Correva il 2005 quando la regina del canto fu protagonista di un concerto in piazza del Campo.
Quando piazza del Campo incontrava l’Africa. E’ l’agosto del 2005, per la quinta edizione del festival La Città Aromatica due sere di concerti in questo "spettacolare" luogo. Nella prima tre grandi artisti provenienti da quel continente. Augusto Mattioli ferma nel tempo "mama Africa", così era chiamata Miriam Makeba, straordinaria figura del canto mondiale, portavoce di un mondo dimenticato. Eppure, che classe, che stile, come si insinua fra le canzoni suggestive del suo repertorio. Una serata all’insegna della bellezza, del ritmo e del colore. Con la Makeba, per un concerto che prendeva il nome di "Farafrique", si esibivano anche Mory Kante e Badara Seck. Il fulcro era la "storica" esibizione della regina d’Africa, con la sua vocalità personale e screziata, continua a lanciare messaggi sociali fondendo le radici afro e il jazz, lo spirito degli antichi cantori (i griot) e la melanconia del blues passando per la Missa Luba di cui è una celebrata interprete. Poi spazio a Mory Kante, con la sua kora, una sorta di liuto a 21 corde che è uno degli strumenti più affascinanti della tradizione africana con cui ha riletto i suoni degli antichi cantastorie avventurandosi anche, con il supporto del ritmo frenetico dei tamburi e di suggestivi arrangiamenti, in trame sonore funk e rhythm’n’blues. Molti ricorderanno "Yéké Yéké" che fu un esplosivo successo nelle discoteche. Finale riservato a Badara Seck, ormai di casa in Italia, soprattutto a fianco nei concerti di Massimo Ranieri. Nelle loro lunghe canzoni, fra ritmi e antiche citazioni primitive, gli africani parlano di libertà, ma non tralasciano mai di dedicare qualche verso alla natura di Dio, ne parlano come le Mille e una notte, o come gli ultimi capitoli del libro di Giobbe: lo stesso potere di immaginazione che hanno, che conservano, che ci offrono.

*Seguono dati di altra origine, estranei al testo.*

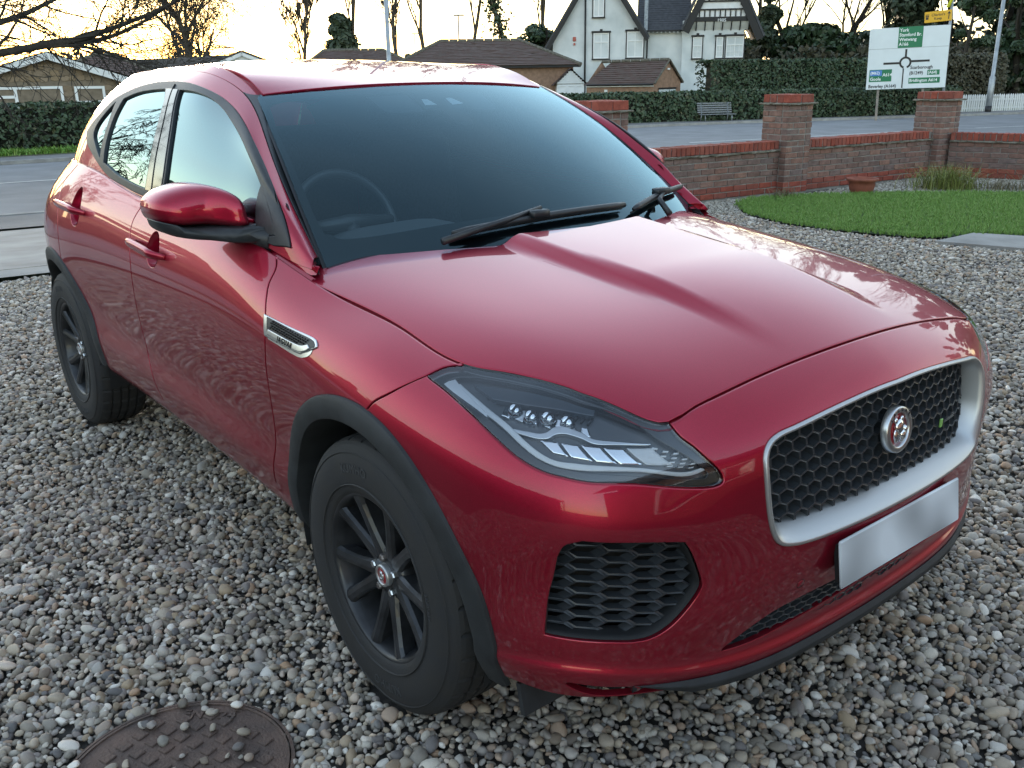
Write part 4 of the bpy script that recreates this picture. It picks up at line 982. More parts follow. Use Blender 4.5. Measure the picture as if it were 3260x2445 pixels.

Dall’Africa c’è sempre da aspettarsi qualcosa di nuovo: lo fu anche in quella magica serata, dove il rock faceva capolino attraverso i suoni di un continente solo apparentemente lontano. La loro musica è intrisa nel sangue e nel sudore dell’Africa. Questa è la primaria ragione della viscerale forza espressiva, non facendo mai a meno del calco profondo delle loro radici.